Speculation and Theory

If you follow the chain of events in a timeline, it could look like this:

  • Venezuela offers an IPO of a cryptocurrency gaining a few billion. Let’s say 3 billion, as some have suggested. China loaned Venezuela 5 billion secured by oil, and very likely other materials. Perhaps those other materials are backing the Petro?
  • Venezuela is unable to repay China for the 5 billion because their economy is in such bad shape.
  • China then takes and seizes the oil from Venezuela, however, the big loss will be to the cryptocommunity since the currency will be not backed by anything at all.
  • Crypto investors are left with nothing but a worthless speculative investment in an already crowded cryptocurrency market.

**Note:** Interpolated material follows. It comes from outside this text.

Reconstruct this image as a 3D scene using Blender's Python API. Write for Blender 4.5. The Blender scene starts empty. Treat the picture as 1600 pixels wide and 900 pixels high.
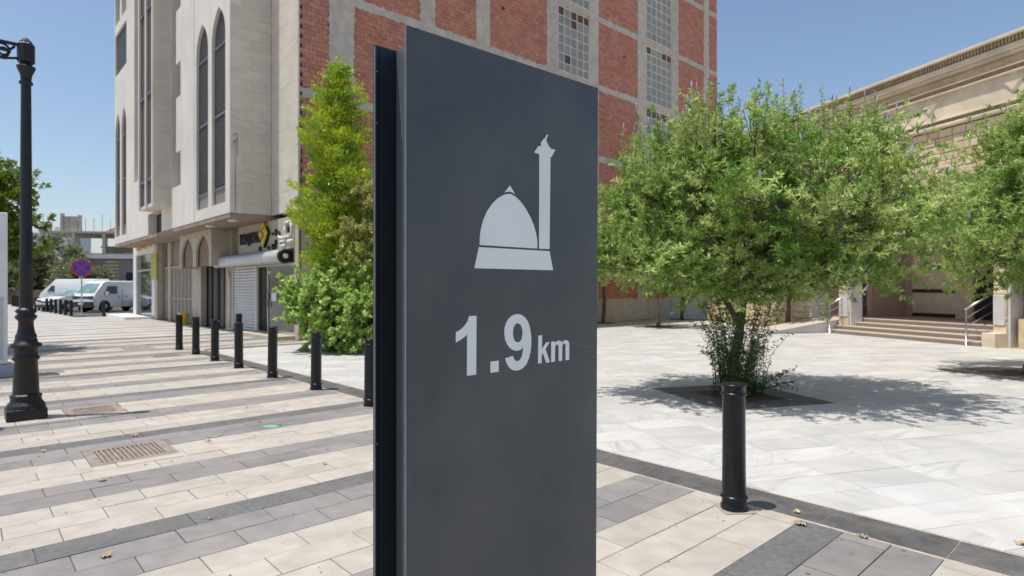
import bpy, bmesh, math, random
import numpy as np
from mathutils import Vector, Matrix
from mathutils.geometry import tessellate_polygon
random.seed(7); rng = np.random.default_rng(11)
rad = math.radians
scene = bpy.context.scene; C = scene.collection
# ---------- camera, world, sun, exposure ----------
cam = bpy.data.objects.new('camera', bpy.data.cameras.new('camera')); C.objects.link(cam)
cam.location = (0, 0, 1.5); cam.rotation_euler = (rad(90), 0, 0)
cam.data.sensor_width = 36; cam.data.lens = 942/1600*36; cam.data.clip_end = 1500; cam.data.clip_start = .02
cam.data.dof.use_dof = True; cam.data.dof.focus_distance = 1.5; cam.data.dof.aperture_fstop = 7.5
scene.camera = cam
SUN_EL = 74.5; SUN_DIR = (-.96, -.28)
w = bpy.data.worlds.new('World'); scene.world = w; w.use_nodes = True
nt = w.node_tree; sky = nt.nodes.new('ShaderNodeTexSky'); sky.sky_type = 'NISHITA'; sky.sun_disc = False
sky.sun_elevation = rad(SUN_EL); sky.sun_rotation = math.atan2(SUN_DIR[0], SUN_DIR[1])
sky.altitude = 0; sky.air_density = 1.0; sky.dust_density = 1.4; sky.ozone_density = 1.0
bg = nt.nodes['Background']; bg.inputs['Strength'].default_value = .112
nt.links.new(sky.outputs[0], bg.inputs[0])
sl = bpy.data.lights.new('sun', 'SUN'); sl.energy = 3.5; sl.angle = rad(.53); sl.color = (1, .95, .87)
so = bpy.data.objects.new('sun', sl); C.objects.link(so)
hz = math.cos(rad(SUN_EL)); ln = math.hypot(*SUN_DIR)
sd = Vector((SUN_DIR[0]/ln*hz, SUN_DIR[1]/ln*hz, math.sin(rad(SUN_EL))))
so.rotation_euler = sd.to_track_quat('Z', 'Y').to_euler(); so.location = (0, 0, 30)
scene.view_settings.view_transform = 'Standard'; scene.view_settings.look = 'None'
scene.view_settings.exposure = .42; scene.view_settings.gamma = 1
# ---------- frames: street frame (x = v, y = u) and plaza frame (x = q, y = p) ----------
SA = rad(42.5); PA = rad(16)
def fr(a, x, y, z=0): return Vector((math.cos(a)*x - math.sin(a)*y, math.sin(a)*x + math.cos(a)*y, z))
def st(v, u, z=0): return fr(SA, v, u, z)
def pz(q, p, z=0): return fr(PA, q, p, z)
def to(a, X, Y): return (math.cos(a)*X + math.sin(a)*Y, -math.sin(a)*X + math.cos(a)*Y)
# ---------- materials ----------
MATS = {}
def nd(t, k, **kw):
    n = t.nodes.new(k)
    for a, b in kw.items(): setattr(n, a, b)
    return n
def rand_node(t):
    L = t.links.new; oi = nd(t, 'ShaderNodeObjectInfo'); ge = nd(t, 'ShaderNodeNewGeometry')
    a = nd(t, 'ShaderNodeMath', operation='ADD'); L(oi.outputs['Random'], a.inputs[0]); L(ge.outputs['Random Per Island'], a.inputs[1])
    f = nd(t, 'ShaderNodeMath', operation='FRACT'); L(a.outputs[0], f.inputs[0]); return f.outputs[0], ge
def mat(name, c1, c2=None, scale=8, rough=.7, bump=0, rnd=0, metal=0, stretch=(1, 1, 1), detail=6, contrast=(.35, .65), spec=.5, bscale=None, hue=0, dirt=None, dscale=1.2, coat=0):
    m = bpy.data.materials.new(name); m.use_nodes = True; t = m.node_tree; L = t.links.new; b = t.nodes['Principled BSDF']
    b.inputs['Roughness'].default_value = rough; b.inputs['Metallic'].default_value = metal; b.inputs['Specular IOR Level'].default_value = spec
    if coat: b.inputs['Coat Weight'].default_value = coat; b.inputs['Coat Roughness'].default_value = .08
    c2 = c2 or tuple(x*.8 for x in c1)
    rv, ge = rand_node(t)
    vm = nd(t, 'ShaderNodeVectorMath', operation='MULTIPLY'); L(ge.outputs['Position'], vm.inputs[0]); vm.inputs[1].default_value = stretch
    sc = nd(t, 'ShaderNodeVectorMath', operation='SCALE'); sc.inputs[0].default_value = (37, 53, 29); L(rv, sc.inputs['Scale'])
    av = nd(t, 'ShaderNodeVectorMath', operation='ADD'); L(vm.outputs[0], av.inputs[0])
    if rnd: L(sc.outputs[0], av.inputs[1])
    no = nd(t, 'ShaderNodeTexNoise'); no.inputs['Scale'].default_value = scale; no.inputs['Detail'].default_value = detail; L(av.outputs[0], no.inputs['Vector'])
    mr = nd(t, 'ShaderNodeMapRange'); mr.inputs[1].default_value = contrast[0]; mr.inputs[2].default_value = contrast[1]; L(no.outputs[0], mr.inputs[0])
    mx = nd(t, 'ShaderNodeMix', data_type='RGBA'); L(mr.outputs[0], mx.inputs[0]); mx.inputs[6].default_value = (*c1, 1); mx.inputs[7].default_value = (*c2, 1)
    col = mx.outputs[2]
    if dirt:
        n2 = nd(t, 'ShaderNodeTexNoise'); n2.inputs['Scale'].default_value = dscale; n2.inputs['Detail'].default_value = 5; n2.inputs['Roughness'].default_value = .65; L(ge.outputs['Position'], n2.inputs['Vector'])
        m2 = nd(t, 'ShaderNodeMapRange'); m2.inputs[1].default_value = .42; m2.inputs[2].default_value = .75; m2.inputs[4].default_value = dirt[3]; L(n2.outputs[0], m2.inputs[0])
        x2 = nd(t, 'ShaderNodeMix', data_type='RGBA'); L(m2.outputs[0], x2.inputs[0]); L(col, x2.inputs[6]); x2.inputs[7].default_value = (*dirt[:3], 1); col = x2.outputs[2]
    if rnd or hue:
        hs = nd(t, 'ShaderNodeHueSaturation'); L(col, hs.inputs['Color'])
        v = nd(t, 'ShaderNodeMapRange'); v.inputs[3].default_value = 1-rnd; v.inputs[4].default_value = 1+rnd; L(rv, v.inputs[0]); L(v.outputs[0], hs.inputs['Value'])
        if hue:
            f2 = nd(t, 'ShaderNodeMath', operation='MULTIPLY'); f2.inputs[1].default_value = 7.3; L(rv, f2.inputs[0])
            f3 = nd(t, 'ShaderNodeMath', operation='FRACT'); L(f2.outputs[0], f3.inputs[0])
            h = nd(t, 'ShaderNodeMapRange'); h.inputs[3].default_value = .5-hue; h.inputs[4].default_value = .5+hue; L(f3.outputs[0], h.inputs[0]); L(h.outputs[0], hs.inputs['Hue'])
        col = hs.outputs[0]
    L(col, b.inputs['Base Color'])
    if bump:
        n3 = nd(t, 'ShaderNodeTexNoise'); n3.inputs['Scale'].default_value = bscale or scale*6; n3.inputs['Detail'].default_value = 5; L(av.outputs[0], n3.inputs['Vector'])
        bp = nd(t, 'ShaderNodeBump'); bp.inputs['Strength'].default_value = bump; bp.inputs['Distance'].default_value = .01; L(n3.outputs[0], bp.inputs['Height']); L(bp.outputs[0], b.inputs['Normal'])
    MATS[name] = m; return m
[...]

The corrupt government of Venezuela may end up, if successful, selling the underlying assets twice. The possible end result could theoretically be the equivalent of selling a contract which states that the person who owns this contract owns your car. However, due to financial difficulties you take out a loan secured by your car. If you default on your loan the bank takes possession of your car, however, the person who bought the contract or note to your car has no car underlying their note. You basically sold your car twice, the loser in this case is the person who purchased the note to the right to your car. In this case, the loan was made to China first, so they have first claim to the underlying oil in the country, not those investors and speculators who hold a currency backed by the oil.

Note:  The author of this article owns no cryptocurrency or any investment in this article.